Don’t get me wrong. I get all choked up at the end of ‘Saving Private Ryan.’ But I also got all choked up at the end of “Stand and deliver.” I admire heroism and self sacrifice in all its forms. But noone ever claims that not standing for the pledge is an insult to teachers, or bus drivers, or the firemen who rushed into a falling building on 9/11. No, the flag isn’t -theirs-, that flag belongs to soldiers.
Why?
So that the people whose interests -are- advanced by war can wrap themselves in the most potent symbol of sacrifice [with the exception of the cross], thus silencing anyone who would oppose them. Because to oppose the war profiteers is to be unpatriotic. To oppose them is to ‘spit on returning soldiers’ to ‘insult the flag’ to ‘show a lack of reverence to those who died for yooooo.’
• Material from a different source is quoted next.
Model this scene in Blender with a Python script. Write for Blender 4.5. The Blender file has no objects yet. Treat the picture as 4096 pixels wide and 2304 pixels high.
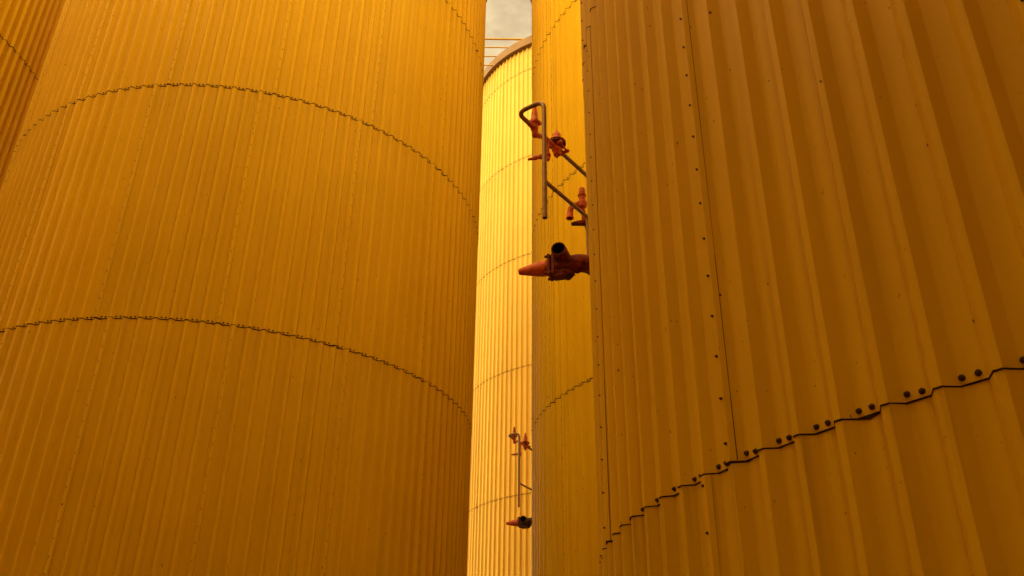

But with a few notable exceptions, most of those soldiers didn’t die for me. They died for the parasites who would wrap themselves in dead soldiers to conceal their own base motives.
As long as we deify soldiers, as long as we continue to buy into the story that their deaths are in the noble defense of valued ideals, as long as we see them as the bold and tragic heroes standing in the face of Mordor’s fury. . .
As long as we do that, we shelter and feed the very people who are responsible for those soldiers’ deaths.
Sorry. Can’t do it. Won’t. And if that makes me an ‘asshole’ and ‘irresponsible with the facts,’ then mea culpa.